Nós temos sempre uma grande afluência para os espectáculos da noite. São sempre bons grupos, bons artistas e a organização investe nessa área. A Ovibeja não fecha, funciona 24 horas por dia. Há aqui uma grande descontracção, mas também uma grande responsabilidade porque, felizmente, não têm acontecido problemas de monta.

E sentem que a noite e os concertos são um dos grandes momentos de atracção da feira?

Sem dúvida. Aliás nota-se que os mais jovens começam a invadir, no bom sentido, a feira a partir das 7 horas da tarde. Nota-se imediatamente a afluência, o que é também muito positivo para todos os expositores.

A realização desta Ovibeja é quase coincidente com as comemorações do 25 de Abril de 1974. Embora seja uma obra de uma associação de agricultores, uma feira deste género só pode existir num contexto de liberdade como o actual ou poderia ter existido noutro contexto político?

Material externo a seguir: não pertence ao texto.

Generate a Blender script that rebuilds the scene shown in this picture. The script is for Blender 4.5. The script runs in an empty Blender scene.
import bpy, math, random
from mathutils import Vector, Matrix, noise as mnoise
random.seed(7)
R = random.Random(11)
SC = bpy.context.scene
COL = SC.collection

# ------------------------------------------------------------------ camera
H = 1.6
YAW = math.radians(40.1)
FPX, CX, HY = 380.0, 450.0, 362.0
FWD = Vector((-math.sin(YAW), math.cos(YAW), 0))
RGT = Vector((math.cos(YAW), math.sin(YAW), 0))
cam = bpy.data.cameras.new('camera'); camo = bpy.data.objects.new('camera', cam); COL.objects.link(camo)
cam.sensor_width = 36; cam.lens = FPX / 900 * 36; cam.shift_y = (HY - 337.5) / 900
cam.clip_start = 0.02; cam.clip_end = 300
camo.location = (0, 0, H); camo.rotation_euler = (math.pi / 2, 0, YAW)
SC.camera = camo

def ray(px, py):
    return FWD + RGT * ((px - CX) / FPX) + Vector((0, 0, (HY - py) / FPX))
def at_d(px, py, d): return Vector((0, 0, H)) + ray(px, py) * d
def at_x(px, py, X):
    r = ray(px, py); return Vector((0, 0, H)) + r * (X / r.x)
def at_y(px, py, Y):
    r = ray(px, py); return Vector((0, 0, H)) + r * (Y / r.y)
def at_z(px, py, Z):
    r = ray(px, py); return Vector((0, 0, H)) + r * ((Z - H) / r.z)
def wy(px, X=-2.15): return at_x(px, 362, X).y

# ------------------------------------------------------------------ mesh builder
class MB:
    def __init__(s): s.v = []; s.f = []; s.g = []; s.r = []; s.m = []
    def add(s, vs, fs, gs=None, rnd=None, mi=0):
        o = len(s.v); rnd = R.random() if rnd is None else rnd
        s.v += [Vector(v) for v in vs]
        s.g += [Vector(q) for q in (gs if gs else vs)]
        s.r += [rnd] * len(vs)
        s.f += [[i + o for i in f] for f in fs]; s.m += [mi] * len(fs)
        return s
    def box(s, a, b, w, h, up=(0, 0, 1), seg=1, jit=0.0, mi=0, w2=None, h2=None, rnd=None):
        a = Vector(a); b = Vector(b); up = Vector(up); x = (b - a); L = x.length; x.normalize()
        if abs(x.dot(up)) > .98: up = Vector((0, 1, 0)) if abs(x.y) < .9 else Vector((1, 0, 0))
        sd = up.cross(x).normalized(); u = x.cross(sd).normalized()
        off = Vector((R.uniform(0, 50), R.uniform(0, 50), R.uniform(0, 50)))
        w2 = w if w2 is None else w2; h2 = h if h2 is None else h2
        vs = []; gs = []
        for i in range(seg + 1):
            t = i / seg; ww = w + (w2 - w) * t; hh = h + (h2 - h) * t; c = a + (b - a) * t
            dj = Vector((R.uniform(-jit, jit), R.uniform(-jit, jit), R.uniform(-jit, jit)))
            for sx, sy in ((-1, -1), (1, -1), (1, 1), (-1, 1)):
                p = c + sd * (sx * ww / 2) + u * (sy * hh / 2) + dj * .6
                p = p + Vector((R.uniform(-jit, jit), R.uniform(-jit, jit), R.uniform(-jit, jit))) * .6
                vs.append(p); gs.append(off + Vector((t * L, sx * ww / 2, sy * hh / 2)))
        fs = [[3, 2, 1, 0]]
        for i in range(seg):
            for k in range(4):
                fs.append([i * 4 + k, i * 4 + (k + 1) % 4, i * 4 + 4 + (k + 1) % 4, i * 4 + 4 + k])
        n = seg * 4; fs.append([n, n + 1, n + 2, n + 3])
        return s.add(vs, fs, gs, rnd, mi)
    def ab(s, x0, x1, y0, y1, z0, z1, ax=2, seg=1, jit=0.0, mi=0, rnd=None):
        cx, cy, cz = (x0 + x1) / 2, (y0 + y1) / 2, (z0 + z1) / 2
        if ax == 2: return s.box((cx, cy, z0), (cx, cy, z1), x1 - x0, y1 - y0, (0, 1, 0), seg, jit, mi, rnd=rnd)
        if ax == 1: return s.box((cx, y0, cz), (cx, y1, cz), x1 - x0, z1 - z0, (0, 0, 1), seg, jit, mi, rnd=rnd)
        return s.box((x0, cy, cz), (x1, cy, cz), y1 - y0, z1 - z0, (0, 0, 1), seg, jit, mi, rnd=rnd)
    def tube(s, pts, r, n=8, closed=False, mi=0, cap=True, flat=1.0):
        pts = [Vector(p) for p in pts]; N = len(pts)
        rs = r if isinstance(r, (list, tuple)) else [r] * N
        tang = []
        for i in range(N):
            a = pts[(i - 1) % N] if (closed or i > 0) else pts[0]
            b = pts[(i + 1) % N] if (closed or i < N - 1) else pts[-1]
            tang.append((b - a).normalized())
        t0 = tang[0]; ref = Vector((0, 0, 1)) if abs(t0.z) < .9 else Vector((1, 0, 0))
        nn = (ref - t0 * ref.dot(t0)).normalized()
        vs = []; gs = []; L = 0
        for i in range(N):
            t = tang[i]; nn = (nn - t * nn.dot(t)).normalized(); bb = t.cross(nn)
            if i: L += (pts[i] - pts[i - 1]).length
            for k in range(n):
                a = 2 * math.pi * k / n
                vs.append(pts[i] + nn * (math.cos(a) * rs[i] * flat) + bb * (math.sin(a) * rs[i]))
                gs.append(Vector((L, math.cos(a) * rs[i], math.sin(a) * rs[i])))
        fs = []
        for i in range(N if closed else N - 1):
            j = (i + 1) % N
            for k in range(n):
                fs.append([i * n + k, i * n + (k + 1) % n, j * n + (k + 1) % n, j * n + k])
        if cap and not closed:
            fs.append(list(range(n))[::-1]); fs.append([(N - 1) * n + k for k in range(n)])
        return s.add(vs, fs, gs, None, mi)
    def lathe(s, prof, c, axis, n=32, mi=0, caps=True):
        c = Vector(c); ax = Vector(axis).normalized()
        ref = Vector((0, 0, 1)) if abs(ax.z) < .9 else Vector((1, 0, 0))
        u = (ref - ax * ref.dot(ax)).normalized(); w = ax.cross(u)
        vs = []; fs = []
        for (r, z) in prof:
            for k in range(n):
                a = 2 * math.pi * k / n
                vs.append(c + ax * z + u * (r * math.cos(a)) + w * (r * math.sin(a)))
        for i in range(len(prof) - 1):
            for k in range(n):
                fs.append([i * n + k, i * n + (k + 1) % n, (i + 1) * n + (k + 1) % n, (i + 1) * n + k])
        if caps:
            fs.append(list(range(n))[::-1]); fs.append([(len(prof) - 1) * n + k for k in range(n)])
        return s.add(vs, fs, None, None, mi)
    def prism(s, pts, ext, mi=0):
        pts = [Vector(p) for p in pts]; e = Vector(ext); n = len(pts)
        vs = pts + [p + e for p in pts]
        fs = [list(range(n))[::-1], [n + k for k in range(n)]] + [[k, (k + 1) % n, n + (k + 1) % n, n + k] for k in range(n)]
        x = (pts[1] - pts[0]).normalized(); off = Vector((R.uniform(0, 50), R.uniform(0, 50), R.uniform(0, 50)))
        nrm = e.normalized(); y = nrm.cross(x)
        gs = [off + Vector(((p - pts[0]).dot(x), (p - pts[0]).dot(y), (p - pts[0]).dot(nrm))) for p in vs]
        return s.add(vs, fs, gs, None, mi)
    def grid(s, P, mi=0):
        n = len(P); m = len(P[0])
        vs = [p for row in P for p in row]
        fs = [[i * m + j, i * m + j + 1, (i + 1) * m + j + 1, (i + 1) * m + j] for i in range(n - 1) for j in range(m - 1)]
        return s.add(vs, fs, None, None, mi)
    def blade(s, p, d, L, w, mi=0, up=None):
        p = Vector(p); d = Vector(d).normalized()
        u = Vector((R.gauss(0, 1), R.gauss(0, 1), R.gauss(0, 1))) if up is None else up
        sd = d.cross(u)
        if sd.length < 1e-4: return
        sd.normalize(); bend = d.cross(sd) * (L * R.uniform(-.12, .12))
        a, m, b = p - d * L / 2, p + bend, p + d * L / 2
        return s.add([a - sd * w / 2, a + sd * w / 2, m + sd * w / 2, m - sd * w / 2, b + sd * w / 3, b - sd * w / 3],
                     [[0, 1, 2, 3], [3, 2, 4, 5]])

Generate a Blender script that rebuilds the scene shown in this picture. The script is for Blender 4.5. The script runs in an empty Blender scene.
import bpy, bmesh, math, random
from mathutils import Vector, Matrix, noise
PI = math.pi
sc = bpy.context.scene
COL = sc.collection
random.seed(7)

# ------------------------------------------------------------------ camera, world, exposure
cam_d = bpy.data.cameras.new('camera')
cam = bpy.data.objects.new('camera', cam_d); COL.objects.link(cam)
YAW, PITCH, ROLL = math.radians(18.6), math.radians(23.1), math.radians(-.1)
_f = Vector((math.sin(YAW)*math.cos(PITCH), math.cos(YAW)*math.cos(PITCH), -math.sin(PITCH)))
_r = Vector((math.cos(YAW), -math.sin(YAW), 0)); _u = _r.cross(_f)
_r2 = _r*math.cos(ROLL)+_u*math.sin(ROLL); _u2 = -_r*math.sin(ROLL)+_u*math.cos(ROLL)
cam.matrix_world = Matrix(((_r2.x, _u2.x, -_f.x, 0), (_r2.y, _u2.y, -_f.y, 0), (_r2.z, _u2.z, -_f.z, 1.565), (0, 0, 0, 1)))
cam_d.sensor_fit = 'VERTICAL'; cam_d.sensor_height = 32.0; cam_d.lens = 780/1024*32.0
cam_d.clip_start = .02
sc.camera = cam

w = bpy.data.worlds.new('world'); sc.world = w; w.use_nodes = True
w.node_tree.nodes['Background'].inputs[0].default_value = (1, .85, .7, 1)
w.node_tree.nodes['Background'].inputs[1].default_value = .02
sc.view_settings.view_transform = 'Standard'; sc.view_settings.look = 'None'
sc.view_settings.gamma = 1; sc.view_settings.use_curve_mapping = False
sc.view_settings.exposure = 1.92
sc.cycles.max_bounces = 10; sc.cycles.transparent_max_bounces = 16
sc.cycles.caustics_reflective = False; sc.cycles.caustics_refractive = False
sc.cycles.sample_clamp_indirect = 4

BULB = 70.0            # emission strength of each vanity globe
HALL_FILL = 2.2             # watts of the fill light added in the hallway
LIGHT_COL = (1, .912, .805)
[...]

O 25 de Abril passou-se há 40 anos. Foi o que foi, é o que é, tem vertentes muito positivas e a principal é a liberdade, é o eu poder estar aqui a dizer coisas sem estar com problemas de que poderei ser perseguido pelo que estou a dizer. E essa foi uma grande conquista também da minha geração, porque eu sou exactamente da geração do 25 de Abril. Foi um movimento que os partidos políticos tentaram monopolizar, mas antes do mais foi um movimento das pessoas, dos cidadãos, principalmente dos jovens e também daqueles que passavam os melhores anos da sua vida na guerra, na chamada nessa altura guerra do ultramar e o movimento do 25 de Abril partiu daí. Eu fui um desses jovens, estive mais de dois anos em Angola. É inegável que o 25 de Abril trouxe mais justiça e melhores condições de vida para os mais pobres e também o acesso aos direitos primários como a alimentação, a saúde e a educação, houve um grande desenvolvimento e melhoria de vida que hoje é evidente nas gerações mais novas. Também houve injustiças tremendas e a destruição de muitas infra-estruturas, tanto da agricultura, como da indústria, como outras, e a pilhagem de várias pessoas e de várias empresas. Aconteceu, foi há 40 anos e felizmente foi uma revolução pacífica. Há várias efemérides que até já deixaram de ser feriado. O 25 de Abril, por enquanto, ainda é.